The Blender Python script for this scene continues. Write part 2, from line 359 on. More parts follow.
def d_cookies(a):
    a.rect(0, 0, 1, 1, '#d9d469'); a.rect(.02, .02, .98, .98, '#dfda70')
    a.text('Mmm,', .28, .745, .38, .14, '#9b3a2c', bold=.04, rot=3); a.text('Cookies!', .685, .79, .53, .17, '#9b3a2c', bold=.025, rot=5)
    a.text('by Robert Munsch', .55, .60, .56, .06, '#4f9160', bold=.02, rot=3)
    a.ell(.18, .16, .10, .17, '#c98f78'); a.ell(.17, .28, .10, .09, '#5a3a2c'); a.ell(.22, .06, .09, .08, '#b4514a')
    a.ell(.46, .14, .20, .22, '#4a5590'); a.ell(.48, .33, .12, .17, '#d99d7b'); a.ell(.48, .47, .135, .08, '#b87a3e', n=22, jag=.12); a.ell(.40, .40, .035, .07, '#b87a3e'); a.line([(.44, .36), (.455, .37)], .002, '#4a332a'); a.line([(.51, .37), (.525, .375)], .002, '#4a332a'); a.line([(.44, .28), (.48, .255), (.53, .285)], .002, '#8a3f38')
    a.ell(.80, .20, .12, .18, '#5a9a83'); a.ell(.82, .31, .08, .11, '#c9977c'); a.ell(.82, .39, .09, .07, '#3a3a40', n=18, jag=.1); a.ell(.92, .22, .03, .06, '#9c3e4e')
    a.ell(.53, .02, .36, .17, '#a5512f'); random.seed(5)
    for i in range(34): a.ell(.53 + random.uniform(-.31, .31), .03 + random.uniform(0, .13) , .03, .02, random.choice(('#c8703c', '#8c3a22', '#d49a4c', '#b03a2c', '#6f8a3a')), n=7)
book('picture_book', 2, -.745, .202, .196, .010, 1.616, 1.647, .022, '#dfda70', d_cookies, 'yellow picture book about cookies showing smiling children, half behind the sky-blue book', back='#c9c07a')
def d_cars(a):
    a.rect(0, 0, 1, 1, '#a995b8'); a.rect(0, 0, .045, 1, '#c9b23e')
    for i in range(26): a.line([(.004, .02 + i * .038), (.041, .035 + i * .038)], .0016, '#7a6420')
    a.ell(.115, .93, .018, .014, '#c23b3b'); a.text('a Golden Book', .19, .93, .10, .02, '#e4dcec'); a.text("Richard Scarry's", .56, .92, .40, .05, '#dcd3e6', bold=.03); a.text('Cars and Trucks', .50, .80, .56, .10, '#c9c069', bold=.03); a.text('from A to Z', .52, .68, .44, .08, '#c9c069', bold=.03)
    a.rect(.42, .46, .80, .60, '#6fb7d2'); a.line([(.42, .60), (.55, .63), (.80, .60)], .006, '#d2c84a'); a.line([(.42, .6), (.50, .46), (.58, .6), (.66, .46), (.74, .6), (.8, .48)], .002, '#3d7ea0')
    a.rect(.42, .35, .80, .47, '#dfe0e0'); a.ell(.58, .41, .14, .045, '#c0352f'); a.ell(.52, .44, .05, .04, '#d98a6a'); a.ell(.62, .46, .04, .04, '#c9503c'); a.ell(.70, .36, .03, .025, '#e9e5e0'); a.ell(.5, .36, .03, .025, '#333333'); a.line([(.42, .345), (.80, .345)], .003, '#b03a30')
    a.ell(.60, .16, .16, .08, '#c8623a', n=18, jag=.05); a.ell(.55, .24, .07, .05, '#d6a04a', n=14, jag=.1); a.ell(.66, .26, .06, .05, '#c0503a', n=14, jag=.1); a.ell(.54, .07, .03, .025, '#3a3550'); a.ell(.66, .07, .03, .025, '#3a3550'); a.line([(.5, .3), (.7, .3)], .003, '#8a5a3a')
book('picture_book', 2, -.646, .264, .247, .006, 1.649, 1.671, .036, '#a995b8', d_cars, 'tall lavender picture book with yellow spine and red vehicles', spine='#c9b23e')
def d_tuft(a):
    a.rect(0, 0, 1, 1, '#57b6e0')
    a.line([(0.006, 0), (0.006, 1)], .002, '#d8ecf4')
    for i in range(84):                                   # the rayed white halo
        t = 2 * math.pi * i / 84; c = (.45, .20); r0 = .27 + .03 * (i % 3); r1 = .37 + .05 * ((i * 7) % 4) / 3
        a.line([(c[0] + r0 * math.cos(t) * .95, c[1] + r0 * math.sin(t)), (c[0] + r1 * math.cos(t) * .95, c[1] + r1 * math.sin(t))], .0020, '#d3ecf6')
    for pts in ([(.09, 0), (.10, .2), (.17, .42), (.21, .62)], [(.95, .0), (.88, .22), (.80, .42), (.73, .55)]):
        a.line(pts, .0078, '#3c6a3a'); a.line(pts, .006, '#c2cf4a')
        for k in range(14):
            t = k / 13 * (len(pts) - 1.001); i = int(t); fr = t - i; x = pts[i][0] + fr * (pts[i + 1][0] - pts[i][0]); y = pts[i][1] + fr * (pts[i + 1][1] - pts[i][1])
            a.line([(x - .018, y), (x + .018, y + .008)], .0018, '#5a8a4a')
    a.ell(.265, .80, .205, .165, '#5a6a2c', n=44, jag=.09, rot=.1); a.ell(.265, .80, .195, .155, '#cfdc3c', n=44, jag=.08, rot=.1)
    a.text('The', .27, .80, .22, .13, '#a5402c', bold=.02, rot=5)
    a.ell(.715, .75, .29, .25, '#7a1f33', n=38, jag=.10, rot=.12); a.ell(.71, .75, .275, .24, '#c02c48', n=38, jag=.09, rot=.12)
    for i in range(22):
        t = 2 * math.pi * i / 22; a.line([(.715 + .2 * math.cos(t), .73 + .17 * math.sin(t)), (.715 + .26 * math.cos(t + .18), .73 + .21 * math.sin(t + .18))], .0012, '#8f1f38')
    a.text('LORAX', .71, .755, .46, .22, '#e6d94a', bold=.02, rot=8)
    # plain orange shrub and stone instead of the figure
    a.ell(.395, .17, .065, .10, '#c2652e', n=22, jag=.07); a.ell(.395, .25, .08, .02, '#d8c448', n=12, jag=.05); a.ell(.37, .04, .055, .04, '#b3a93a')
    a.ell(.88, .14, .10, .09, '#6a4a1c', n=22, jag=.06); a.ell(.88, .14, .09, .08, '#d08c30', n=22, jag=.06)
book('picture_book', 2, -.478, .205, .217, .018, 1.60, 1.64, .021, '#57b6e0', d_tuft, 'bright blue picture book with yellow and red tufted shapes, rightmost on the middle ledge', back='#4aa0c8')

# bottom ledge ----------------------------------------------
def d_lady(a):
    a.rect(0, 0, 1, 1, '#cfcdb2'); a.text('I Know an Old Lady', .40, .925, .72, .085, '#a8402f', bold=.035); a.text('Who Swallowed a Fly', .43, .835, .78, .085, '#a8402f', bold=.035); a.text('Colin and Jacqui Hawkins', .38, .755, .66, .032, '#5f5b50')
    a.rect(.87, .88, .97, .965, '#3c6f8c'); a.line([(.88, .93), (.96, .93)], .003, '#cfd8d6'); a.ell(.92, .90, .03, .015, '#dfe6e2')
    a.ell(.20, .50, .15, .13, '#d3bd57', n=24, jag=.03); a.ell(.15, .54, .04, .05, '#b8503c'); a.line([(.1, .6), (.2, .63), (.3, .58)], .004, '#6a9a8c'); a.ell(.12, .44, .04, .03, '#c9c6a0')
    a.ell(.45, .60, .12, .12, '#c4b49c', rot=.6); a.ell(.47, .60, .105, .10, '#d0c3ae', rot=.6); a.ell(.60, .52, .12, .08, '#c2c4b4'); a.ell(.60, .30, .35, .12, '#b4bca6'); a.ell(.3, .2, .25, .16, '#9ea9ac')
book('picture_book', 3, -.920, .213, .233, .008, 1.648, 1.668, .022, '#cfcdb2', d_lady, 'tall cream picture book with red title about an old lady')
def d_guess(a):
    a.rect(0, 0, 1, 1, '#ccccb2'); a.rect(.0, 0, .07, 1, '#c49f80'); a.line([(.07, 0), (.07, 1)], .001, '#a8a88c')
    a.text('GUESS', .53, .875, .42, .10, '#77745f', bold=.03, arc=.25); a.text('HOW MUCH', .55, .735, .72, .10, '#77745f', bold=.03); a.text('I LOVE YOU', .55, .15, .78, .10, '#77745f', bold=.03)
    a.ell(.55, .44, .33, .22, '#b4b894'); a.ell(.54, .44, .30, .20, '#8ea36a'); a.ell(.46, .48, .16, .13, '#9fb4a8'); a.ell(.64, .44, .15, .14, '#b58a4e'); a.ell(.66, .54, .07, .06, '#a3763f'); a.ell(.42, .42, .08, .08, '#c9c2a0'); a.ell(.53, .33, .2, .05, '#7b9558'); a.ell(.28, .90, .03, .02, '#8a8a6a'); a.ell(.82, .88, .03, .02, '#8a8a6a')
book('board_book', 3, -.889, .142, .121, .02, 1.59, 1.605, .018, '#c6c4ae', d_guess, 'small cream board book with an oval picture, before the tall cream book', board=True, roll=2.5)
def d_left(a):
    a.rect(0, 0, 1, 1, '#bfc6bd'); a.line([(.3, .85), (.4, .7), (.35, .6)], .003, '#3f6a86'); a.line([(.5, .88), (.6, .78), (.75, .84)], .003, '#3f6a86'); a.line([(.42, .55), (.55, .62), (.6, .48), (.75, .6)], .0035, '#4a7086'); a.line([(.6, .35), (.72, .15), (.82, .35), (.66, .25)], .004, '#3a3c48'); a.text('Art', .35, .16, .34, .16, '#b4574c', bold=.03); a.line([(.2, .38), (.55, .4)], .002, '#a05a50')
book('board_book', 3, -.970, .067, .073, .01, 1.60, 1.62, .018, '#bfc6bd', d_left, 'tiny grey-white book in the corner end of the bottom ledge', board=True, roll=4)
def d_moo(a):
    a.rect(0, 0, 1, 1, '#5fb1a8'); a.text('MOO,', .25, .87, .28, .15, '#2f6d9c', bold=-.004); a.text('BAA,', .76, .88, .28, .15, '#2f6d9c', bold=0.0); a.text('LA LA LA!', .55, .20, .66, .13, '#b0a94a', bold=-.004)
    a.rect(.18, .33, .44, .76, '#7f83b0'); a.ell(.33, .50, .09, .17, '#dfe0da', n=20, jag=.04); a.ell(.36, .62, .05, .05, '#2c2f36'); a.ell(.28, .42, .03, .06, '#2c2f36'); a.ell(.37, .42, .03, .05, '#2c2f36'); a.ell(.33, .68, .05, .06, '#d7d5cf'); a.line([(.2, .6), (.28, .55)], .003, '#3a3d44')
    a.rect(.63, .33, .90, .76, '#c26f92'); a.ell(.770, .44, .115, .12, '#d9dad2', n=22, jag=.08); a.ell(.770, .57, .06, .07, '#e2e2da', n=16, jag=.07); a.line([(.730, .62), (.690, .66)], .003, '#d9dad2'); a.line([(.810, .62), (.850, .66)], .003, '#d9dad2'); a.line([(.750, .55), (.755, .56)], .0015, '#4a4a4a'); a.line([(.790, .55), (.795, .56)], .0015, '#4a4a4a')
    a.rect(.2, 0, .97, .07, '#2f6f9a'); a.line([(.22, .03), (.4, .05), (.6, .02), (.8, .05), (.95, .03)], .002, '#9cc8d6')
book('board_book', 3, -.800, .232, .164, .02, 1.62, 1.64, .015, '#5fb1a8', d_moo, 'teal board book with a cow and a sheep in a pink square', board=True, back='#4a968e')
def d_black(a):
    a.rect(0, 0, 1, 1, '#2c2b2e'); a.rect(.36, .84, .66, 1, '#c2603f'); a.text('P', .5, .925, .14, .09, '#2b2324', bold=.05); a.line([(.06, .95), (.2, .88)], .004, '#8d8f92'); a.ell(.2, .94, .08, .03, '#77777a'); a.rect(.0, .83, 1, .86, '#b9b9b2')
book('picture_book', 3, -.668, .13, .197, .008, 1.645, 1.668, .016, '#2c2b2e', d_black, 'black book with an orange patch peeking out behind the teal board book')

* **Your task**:
Looking at the listing above, count the lines that contain "from" and give nothing but the number.

* **Task result**:
2